29 avril 2009
Hier, pour la première fois de ma vie,
à quarante-neuf ans tout de même, j’ai allumé un feu dans la cheminée avec du bois coupé par mon père décédé en 2003. La veille, j’ai profité de la visite de José, un ami, pour lui demander des conseils sur la façon d’utiliser la cheminée en toute sécurité.
C’est aussi grâce à José que la table sur laquelle j’écris ces notes ne tangue plus. Comme les autres enfants de la famille, je m'installais sous cette grande table Art nouveau pour lire ou rêvasser.

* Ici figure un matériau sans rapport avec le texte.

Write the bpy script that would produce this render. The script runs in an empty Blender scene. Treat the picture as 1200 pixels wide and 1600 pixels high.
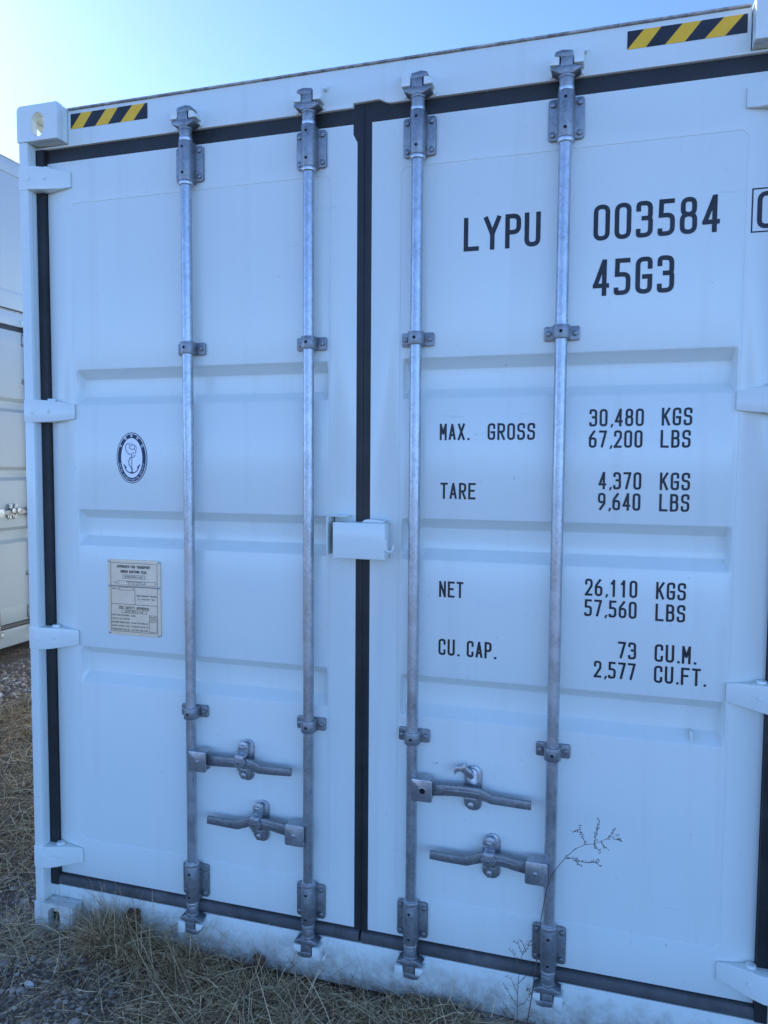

Pendant de nombreuses décennies, elle n'a jamais bougé mais a pourtant perdu tout équilibre après son arrivée dans mon ancienne maison d’Oyonnax, à la suite du décès de ma grand-mère. La voici enfin stabilisée, comme si elle avait retrouvé à la campagne, dans cette autre résidence de famille où j’habite désormais, une maison à sa convenance.
Lorsque je regarde José ainsi que mes autres amis et proches voler à mon secours pour réparer ce qui se détraque, entretenir ce qui s’use et remettre en marche ce qui tombe en panne, je pense à mes écrits et je me demande à quoi et surtout à qui va bien pouvoir servir cette prose...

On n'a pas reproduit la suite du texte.